Property Protection & Water Management: the full procedure
Protect the customer's property, landscaping, and interior from water, runoff, and equipment damage during the job.
- Applies to: Cleaners, crew leads
- Frequency: Every job
- Scope: Covers preventing water, runoff, and equipment damage to interiors, exteriors, and landscaping, and managing where wash and rinse water goes.
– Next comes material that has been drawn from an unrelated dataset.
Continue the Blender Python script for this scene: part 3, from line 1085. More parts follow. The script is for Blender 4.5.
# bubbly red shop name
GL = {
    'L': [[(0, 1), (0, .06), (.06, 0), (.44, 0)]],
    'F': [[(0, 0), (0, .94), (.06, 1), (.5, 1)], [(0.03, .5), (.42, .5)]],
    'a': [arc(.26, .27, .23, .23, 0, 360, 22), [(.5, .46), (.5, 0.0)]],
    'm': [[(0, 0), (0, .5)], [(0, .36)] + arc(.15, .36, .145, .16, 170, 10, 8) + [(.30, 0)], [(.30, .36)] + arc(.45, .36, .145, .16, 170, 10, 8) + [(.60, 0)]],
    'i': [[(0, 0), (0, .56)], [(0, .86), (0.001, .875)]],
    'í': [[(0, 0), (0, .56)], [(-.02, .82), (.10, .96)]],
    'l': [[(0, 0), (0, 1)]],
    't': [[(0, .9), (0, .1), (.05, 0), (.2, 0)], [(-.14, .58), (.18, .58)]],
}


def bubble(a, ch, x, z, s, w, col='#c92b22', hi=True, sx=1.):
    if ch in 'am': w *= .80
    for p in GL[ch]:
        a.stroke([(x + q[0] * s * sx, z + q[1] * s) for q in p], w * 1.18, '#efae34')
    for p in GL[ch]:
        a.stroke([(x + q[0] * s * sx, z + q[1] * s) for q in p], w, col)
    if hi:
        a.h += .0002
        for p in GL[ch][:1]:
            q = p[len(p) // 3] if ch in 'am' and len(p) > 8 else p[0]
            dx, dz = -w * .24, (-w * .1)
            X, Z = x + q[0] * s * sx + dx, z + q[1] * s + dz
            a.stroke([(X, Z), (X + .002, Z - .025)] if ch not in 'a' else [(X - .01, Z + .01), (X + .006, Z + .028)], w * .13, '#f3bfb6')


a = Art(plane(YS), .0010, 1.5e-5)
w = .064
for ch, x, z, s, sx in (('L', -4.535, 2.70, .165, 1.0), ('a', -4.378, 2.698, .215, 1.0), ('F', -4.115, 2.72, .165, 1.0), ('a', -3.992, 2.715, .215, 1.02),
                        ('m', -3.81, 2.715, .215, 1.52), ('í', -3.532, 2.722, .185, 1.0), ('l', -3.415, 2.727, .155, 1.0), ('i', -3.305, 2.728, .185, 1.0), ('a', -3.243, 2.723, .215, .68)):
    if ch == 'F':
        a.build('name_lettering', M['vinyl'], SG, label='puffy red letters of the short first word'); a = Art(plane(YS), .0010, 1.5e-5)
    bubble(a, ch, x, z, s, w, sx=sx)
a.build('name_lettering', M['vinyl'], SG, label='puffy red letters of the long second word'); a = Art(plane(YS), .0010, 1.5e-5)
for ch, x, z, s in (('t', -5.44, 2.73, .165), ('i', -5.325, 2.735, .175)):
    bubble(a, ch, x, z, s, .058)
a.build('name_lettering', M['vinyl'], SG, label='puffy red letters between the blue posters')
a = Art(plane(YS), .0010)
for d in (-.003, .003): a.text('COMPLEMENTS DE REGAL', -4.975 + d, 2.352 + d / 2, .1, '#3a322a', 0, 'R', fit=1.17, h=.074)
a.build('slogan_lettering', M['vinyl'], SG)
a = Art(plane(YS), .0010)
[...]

Any protection work performed at height defers to OSHA fall-protection standards, ANSI/IWCA I-14.1, and the safety plan; high-rise/suspended access is out of scope.
What you need
- Drop cloths/towels
- Plastic sheeting
- Hose/water containment as needed
- Microfiber for spills
- Equipment pads/protectors
- Tarps for landscaping
The procedure, step by step
- Walk the property first — Before setup, note interior furnishings, flooring, electronics, exterior finishes, landscaping, and where runoff will travel.
- Protect interior surfaces — Lay towels/drop cloths on sills and floors beneath interior glass and shield nearby electronics and decor from drips.
- Protect exterior finishes and plants — Avoid letting solution or runoff pool on delicate finishes or sensitive plantings; rinse or cover where the chosen method or product requires it.
- Manage wash and rinse water — Direct water away from doorways, walkways, electrical, and foundations; control WFP/runoff flow so it doesn't flood entries or hardscape.
- Position equipment without marking surfaces — Use pads/protectors under ladders and buckets so feet, hoses, and tanks don't scratch, dent, or stain finishes.
- Contain and wipe spills immediately — Catch and wipe interior drips and exterior pooling as they happen rather than at the end, before they mark or create a slip hazard.
- Watch slip and trip hazards — Keep hoses, cords, and water off walkways and entries used by the customer and public; warn or barrier wet areas as needed.
- Restore the site at close-out — Remove protection materials, return moved items, and confirm no water damage, residue, or marks were left behind.
Quality check before you finish
- Interior sills, floors, and electronics protected — no water damage or drips left
- Exterior finishes and landscaping unharmed by solution or runoff
- Wash/rinse water directed away from entries, electrical, and foundations
- No scratches, dents, or stains from equipment placement
- Walkways/entries kept clear of slip and trip hazards
- Site fully restored — protection removed, items returned
This is a free, source-anchored standard operating procedure (SOP) you can print and hand to staff. It documents the work sequence for a Window Cleaning business — not safety or regulatory rulings, which defer to the cited authorities, the applicable code, and your own health-and-safety plan. Open the tool above to print it, toggle ink-saver, or (with a free ToolFluency Business account) edit it to match your own workflow.
Sources
- International Window Cleaning Association (IWCA) (iwca.org)
- Window Cleaning Resource (windowcleaner.com)
- Occupational Safety and Health Administration (walking-working surfaces) (osha.gov)
About Free Property Protection SOP for Window Cleaning
Free printable SOP for protecting property and managing water during window cleaning — interiors, finishes, landscaping, runoff, and slip hazards. No signup.
How to use
- Read the full procedure top to bottom before the work — the SOP runs in order and each step builds on the last.
- Toggle Ink-saver (black & white) for a cheaper mono print for the binder; leave it off for the full-color version.
- Click Print SOP to print or save as PDF. Print one per crew, laminate it for the binder, or attach it to the job in your scheduling system.
- Train new hires on it and have staff sign off. Found something out of date? Use the feedback link — flagged SOPs are re-researched against the source list.
Frequently asked questions
How do I keep water from damaging interior sills and floors?
Lay towels or drop cloths under every interior pane before you start, shield nearby electronics, and wipe drips as they happen rather than at the end. Standing water on a wood sill or hardwood floor can mark fast, so containment up front is part of the standard.
Where should water-fed pole runoff go?
Direct runoff away from doorways, walkways, electrical, and the foundation, and avoid pooling on delicate finishes or sensitive plants. Managing where the water goes prevents both property damage and slip hazards; any pole work at height still follows OSHA standards, IWCA I-14.1, and your safety plan.